Isso também explica o desastre de Chernobyl. Era uma coisa inédita, uma cadeia de eventos desconhecida e tida como imprevisível por muitos; felizmente, até hoje é um acidente singular. O temor de uma explosão ou de um desastre ainda maior, a falta de protocolos claros estabelecidos, o receio dos custos políticos.

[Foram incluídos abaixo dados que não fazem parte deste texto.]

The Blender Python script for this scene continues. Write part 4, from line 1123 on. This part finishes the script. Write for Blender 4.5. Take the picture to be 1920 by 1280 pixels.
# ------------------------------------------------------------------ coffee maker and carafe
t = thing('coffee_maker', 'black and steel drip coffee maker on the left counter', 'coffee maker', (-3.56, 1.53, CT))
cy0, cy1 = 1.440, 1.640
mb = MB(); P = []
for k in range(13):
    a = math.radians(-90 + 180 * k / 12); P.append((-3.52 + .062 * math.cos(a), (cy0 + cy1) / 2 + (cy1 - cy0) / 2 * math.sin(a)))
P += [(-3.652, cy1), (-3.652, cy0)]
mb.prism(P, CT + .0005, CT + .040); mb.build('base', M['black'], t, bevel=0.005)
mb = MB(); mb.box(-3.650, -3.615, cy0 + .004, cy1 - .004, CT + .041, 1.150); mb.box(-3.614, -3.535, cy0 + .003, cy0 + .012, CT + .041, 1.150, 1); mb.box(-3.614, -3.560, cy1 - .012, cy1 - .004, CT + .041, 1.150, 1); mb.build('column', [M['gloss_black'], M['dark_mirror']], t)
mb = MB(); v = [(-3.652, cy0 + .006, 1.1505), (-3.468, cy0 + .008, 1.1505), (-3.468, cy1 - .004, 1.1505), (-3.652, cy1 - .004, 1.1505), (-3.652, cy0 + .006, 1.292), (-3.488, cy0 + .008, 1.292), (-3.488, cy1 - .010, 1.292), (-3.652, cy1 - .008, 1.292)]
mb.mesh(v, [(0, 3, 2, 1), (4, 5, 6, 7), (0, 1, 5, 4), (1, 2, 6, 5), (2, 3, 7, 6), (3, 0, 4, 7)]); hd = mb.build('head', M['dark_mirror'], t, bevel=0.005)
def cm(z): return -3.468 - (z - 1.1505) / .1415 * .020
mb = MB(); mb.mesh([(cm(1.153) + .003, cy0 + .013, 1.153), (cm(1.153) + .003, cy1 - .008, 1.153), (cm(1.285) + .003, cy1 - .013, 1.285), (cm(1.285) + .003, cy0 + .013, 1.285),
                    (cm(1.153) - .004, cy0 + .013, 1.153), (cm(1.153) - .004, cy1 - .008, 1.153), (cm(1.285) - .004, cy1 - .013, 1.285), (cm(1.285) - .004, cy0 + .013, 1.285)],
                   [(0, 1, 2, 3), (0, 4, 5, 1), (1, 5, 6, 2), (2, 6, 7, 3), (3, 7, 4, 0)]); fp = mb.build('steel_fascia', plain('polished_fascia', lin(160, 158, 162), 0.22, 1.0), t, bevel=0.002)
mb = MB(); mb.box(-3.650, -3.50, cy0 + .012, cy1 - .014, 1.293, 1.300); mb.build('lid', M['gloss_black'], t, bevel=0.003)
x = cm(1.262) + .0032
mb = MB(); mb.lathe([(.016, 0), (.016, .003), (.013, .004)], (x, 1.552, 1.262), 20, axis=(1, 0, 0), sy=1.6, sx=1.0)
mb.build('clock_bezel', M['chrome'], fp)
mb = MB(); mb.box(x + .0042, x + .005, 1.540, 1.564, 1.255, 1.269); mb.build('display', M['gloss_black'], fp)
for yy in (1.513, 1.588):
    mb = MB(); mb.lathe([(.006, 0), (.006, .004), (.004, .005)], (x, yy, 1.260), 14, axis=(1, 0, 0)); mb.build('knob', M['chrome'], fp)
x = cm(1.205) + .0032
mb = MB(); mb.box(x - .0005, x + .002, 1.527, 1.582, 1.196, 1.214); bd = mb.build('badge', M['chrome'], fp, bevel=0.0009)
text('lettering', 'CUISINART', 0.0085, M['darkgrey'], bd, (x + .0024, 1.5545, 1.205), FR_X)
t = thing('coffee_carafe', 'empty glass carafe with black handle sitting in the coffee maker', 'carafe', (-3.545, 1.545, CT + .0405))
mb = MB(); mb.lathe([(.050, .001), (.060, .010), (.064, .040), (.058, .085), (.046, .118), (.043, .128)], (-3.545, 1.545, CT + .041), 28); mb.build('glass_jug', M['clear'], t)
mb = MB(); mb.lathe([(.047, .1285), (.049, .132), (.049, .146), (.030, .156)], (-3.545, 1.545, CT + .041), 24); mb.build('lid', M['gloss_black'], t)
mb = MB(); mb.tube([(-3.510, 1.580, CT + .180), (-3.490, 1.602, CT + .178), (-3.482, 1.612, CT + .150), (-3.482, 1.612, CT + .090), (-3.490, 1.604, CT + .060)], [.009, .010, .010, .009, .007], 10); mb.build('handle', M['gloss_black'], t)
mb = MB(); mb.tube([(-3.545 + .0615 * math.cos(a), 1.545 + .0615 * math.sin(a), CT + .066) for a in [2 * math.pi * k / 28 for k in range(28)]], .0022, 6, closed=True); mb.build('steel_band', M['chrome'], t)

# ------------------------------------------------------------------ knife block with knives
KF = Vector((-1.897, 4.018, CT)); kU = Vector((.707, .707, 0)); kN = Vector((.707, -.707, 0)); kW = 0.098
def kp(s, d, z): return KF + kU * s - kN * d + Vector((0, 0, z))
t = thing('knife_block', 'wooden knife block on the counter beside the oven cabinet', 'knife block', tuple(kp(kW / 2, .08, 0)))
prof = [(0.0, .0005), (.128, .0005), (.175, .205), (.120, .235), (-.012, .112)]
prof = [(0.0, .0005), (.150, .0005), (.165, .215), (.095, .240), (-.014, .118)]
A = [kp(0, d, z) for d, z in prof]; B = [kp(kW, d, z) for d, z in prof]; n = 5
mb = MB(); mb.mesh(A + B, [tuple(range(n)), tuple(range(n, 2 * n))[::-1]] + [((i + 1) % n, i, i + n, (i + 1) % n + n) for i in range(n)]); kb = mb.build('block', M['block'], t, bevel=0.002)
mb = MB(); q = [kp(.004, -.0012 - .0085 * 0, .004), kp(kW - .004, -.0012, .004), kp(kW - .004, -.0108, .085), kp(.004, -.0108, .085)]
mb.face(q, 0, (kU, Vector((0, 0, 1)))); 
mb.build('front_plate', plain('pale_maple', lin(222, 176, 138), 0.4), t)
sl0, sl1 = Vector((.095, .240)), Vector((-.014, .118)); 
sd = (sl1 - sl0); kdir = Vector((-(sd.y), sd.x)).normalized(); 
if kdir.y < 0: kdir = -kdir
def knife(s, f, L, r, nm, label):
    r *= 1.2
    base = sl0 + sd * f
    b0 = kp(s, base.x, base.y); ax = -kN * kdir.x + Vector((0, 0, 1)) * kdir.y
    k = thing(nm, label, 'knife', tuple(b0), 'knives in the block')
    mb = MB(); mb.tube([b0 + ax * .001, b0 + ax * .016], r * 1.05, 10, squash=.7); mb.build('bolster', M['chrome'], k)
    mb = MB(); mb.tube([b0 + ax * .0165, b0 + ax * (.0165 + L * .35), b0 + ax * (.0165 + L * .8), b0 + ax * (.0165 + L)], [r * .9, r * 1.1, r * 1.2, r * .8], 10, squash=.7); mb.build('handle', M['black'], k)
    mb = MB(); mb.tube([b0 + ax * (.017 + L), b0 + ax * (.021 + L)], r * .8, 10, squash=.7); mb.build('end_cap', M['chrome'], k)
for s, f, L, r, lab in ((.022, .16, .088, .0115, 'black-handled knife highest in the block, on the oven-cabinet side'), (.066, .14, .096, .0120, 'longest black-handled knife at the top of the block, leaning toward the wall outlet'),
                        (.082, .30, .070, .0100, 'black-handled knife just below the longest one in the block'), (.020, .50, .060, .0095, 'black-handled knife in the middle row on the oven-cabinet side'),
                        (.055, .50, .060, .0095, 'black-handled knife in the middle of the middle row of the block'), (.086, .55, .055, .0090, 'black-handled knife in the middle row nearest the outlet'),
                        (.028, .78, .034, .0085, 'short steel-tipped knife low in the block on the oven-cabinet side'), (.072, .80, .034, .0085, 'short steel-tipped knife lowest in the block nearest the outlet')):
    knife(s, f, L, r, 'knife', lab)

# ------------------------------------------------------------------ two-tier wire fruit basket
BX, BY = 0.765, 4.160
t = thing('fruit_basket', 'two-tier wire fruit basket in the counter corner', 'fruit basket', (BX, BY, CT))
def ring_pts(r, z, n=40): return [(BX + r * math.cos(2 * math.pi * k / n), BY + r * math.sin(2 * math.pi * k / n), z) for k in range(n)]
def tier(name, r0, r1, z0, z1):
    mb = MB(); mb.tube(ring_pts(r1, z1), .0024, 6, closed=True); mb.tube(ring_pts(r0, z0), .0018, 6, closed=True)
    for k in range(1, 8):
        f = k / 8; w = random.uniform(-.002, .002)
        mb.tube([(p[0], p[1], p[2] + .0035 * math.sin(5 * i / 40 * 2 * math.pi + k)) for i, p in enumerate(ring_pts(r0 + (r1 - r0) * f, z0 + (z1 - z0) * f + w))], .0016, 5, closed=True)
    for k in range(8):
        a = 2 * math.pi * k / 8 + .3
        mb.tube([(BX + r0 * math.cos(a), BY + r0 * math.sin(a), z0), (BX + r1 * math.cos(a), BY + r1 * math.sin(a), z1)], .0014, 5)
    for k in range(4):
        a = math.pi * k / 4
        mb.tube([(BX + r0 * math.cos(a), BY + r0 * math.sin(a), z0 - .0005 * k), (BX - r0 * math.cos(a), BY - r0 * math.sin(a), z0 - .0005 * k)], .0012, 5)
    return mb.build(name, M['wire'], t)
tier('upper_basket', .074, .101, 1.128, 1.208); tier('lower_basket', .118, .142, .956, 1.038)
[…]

Tudo isso faz parte do contexto do desafio que foi Chernobyl, agravados pela falta de transparência e de cooperação típicas de um governo autoritário e fechado durante a Guerra Fria.

Isso que não pode se repetir no futuro, e mesmo essa lição corre o risco de ficar em segundo plano; o governo japonês, por exemplo, omitiu algumas informações sobre Fukushima, sob a justificativa de não alarmar a população. Outras usinas nucleares podem representar desafios futuros. Por exemplo, a usina de Metsamor, na Armênia, iniciou suas operações ainda no período soviético, em 1976, e ainda não possui contenção de concreto em torno de seu reator, como determinado pelos padrões modernos.

Além disso, a usina está em uma região vulnerável a terremotos, um problema que afeta seriamente usinas japonesas e dos EUA. Como se não fosse pouca coisa, a Armênia não possui relações com o vizinho Azerbaijão, enquanto a vizinha Geórgia está rompida com a Rússia desde 2008. E o combustível nuclear usado na Armênia é de origem russa. Então, a solução é o transporte aéreo desse combustível nuclear, algo que não é exatamente o melhor procedimento de segurança para casos assim.

Para aqueles que desejarem ir além dessa coluna ou da minissérie, a  uma escritora e jornalista bielorrussa Svetlana Alexijevich, laureada com o Nobel de Literatura em 2015, tem uma obra imprescindível sobre o tema. O principal é não encararmos o acidente de Chernobyl, de triste legado, e suas vítimas, apenas como um fantasma do passado, uma sombra que choca. É termos em mente também o que ele produziu de cooperação e as lições que ele deixou, para que nunca se repita em um mundo cada vez mais nuclear.